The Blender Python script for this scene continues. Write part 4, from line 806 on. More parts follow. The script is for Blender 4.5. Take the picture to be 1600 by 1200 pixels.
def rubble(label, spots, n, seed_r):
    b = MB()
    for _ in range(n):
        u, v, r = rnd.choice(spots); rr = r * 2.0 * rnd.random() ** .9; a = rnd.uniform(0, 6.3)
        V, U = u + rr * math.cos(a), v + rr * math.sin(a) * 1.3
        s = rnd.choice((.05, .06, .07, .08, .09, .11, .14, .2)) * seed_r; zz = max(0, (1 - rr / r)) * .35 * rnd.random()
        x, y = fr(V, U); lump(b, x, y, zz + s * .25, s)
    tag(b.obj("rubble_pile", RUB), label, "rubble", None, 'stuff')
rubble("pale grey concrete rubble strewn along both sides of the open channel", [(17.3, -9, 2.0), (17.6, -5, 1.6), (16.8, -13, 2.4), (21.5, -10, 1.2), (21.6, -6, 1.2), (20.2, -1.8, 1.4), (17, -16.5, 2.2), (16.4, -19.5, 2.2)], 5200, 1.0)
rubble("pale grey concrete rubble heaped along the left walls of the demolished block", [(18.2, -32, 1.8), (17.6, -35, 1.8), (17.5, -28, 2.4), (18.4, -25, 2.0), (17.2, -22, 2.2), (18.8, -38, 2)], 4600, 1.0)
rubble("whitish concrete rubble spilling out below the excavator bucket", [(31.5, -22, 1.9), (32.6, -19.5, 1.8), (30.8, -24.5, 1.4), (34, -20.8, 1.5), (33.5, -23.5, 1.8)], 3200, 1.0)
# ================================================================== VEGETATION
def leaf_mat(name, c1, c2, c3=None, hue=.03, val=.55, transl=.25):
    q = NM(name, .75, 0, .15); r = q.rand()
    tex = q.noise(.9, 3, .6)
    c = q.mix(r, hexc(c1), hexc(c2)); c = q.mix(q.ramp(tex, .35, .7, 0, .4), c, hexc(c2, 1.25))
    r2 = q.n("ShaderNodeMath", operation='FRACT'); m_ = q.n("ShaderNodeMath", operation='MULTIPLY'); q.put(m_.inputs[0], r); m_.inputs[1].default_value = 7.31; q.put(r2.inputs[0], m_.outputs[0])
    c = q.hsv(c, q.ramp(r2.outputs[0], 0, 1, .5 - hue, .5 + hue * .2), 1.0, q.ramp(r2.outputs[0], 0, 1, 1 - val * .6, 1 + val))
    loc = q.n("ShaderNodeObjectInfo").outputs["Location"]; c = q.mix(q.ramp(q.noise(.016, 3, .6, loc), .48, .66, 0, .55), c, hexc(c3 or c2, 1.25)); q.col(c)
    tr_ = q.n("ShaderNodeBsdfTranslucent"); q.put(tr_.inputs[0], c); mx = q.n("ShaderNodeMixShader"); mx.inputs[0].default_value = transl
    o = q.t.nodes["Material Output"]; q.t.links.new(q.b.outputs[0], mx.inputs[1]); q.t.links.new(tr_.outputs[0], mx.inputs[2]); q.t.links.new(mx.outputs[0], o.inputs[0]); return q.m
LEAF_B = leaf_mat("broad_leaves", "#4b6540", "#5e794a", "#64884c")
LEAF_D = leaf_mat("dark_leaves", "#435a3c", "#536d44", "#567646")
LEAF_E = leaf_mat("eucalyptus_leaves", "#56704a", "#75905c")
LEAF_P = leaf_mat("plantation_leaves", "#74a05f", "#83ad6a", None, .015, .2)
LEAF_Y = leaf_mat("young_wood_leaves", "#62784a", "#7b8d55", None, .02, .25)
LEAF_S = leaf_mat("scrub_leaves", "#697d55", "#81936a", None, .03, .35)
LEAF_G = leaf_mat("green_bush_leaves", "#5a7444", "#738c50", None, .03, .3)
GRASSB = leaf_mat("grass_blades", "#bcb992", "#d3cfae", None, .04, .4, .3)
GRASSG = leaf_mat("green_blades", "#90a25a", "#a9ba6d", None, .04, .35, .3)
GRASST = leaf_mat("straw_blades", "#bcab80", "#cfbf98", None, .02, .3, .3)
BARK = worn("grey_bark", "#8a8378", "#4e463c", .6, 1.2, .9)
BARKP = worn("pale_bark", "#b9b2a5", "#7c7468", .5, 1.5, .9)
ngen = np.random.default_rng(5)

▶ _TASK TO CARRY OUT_
Restate the data above exactly, keeping each word as it stands.

▶ _TASK OUTPUT_
The Blender Python script for this scene continues. Write part 4, from line 806 on. More parts follow. The script is for Blender 4.5. Take the picture to be 1600 by 1200 pixels.
def rubble(label, spots, n, seed_r):
    b = MB()
    for _ in range(n):
        u, v, r = rnd.choice(spots); rr = r * 2.0 * rnd.random() ** .9; a = rnd.uniform(0, 6.3)
        V, U = u + rr * math.cos(a), v + rr * math.sin(a) * 1.3
        s = rnd.choice((.05, .06, .07, .08, .09, .11, .14, .2)) * seed_r; zz = max(0, (1 - rr / r)) * .35 * rnd.random()
        x, y = fr(V, U); lump(b, x, y, zz + s * .25, s)
    tag(b.obj("rubble_pile", RUB), label, "rubble", None, 'stuff')
rubble("pale grey concrete rubble strewn along both sides of the open channel", [(17.3, -9, 2.0), (17.6, -5, 1.6), (16.8, -13, 2.4), (21.5, -10, 1.2), (21.6, -6, 1.2), (20.2, -1.8, 1.4), (17, -16.5, 2.2), (16.4, -19.5, 2.2)], 5200, 1.0)
rubble("pale grey concrete rubble heaped along the left walls of the demolished block", [(18.2, -32, 1.8), (17.6, -35, 1.8), (17.5, -28, 2.4), (18.4, -25, 2.0), (17.2, -22, 2.2), (18.8, -38, 2)], 4600, 1.0)
rubble("whitish concrete rubble spilling out below the excavator bucket", [(31.5, -22, 1.9), (32.6, -19.5, 1.8), (30.8, -24.5, 1.4), (34, -20.8, 1.5), (33.5, -23.5, 1.8)], 3200, 1.0)
# ================================================================== VEGETATION
def leaf_mat(name, c1, c2, c3=None, hue=.03, val=.55, transl=.25):
    q = NM(name, .75, 0, .15); r = q.rand()
    tex = q.noise(.9, 3, .6)
    c = q.mix(r, hexc(c1), hexc(c2)); c = q.mix(q.ramp(tex, .35, .7, 0, .4), c, hexc(c2, 1.25))
    r2 = q.n("ShaderNodeMath", operation='FRACT'); m_ = q.n("ShaderNodeMath", operation='MULTIPLY'); q.put(m_.inputs[0], r); m_.inputs[1].default_value = 7.31; q.put(r2.inputs[0], m_.outputs[0])
    c = q.hsv(c, q.ramp(r2.outputs[0], 0, 1, .5 - hue, .5 + hue * .2), 1.0, q.ramp(r2.outputs[0], 0, 1, 1 - val * .6, 1 + val))
    loc = q.n("ShaderNodeObjectInfo").outputs["Location"]; c = q.mix(q.ramp(q.noise(.016, 3, .6, loc), .48, .66, 0, .55), c, hexc(c3 or c2, 1.25)); q.col(c)
    tr_ = q.n("ShaderNodeBsdfTranslucent"); q.put(tr_.inputs[0], c); mx = q.n("ShaderNodeMixShader"); mx.inputs[0].default_value = transl
    o = q.t.nodes["Material Output"]; q.t.links.new(q.b.outputs[0], mx.inputs[1]); q.t.links.new(tr_.outputs[0], mx.inputs[2]); q.t.links.new(mx.outputs[0], o.inputs[0]); return q.m
LEAF_B = leaf_mat("broad_leaves", "#4b6540", "#5e794a", "#64884c")
LEAF_D = leaf_mat("dark_leaves", "#435a3c", "#536d44", "#567646")
LEAF_E = leaf_mat("eucalyptus_leaves", "#56704a", "#75905c")
LEAF_P = leaf_mat("plantation_leaves", "#74a05f", "#83ad6a", None, .015, .2)
LEAF_Y = leaf_mat("young_wood_leaves", "#62784a", "#7b8d55", None, .02, .25)
LEAF_S = leaf_mat("scrub_leaves", "#697d55", "#81936a", None, .03, .35)
LEAF_G = leaf_mat("green_bush_leaves", "#5a7444", "#738c50", None, .03, .3)
GRASSB = leaf_mat("grass_blades", "#bcb992", "#d3cfae", None, .04, .4, .3)
GRASSG = leaf_mat("green_blades", "#90a25a", "#a9ba6d", None, .04, .35, .3)
GRASST = leaf_mat("straw_blades", "#bcab80", "#cfbf98", None, .02, .3, .3)
BARK = worn("grey_bark", "#8a8378", "#4e463c", .6, 1.2, .9)
BARKP = worn("pale_bark", "#b9b2a5", "#7c7468", .5, 1.5, .9)
ngen = np.random.default_rng(5)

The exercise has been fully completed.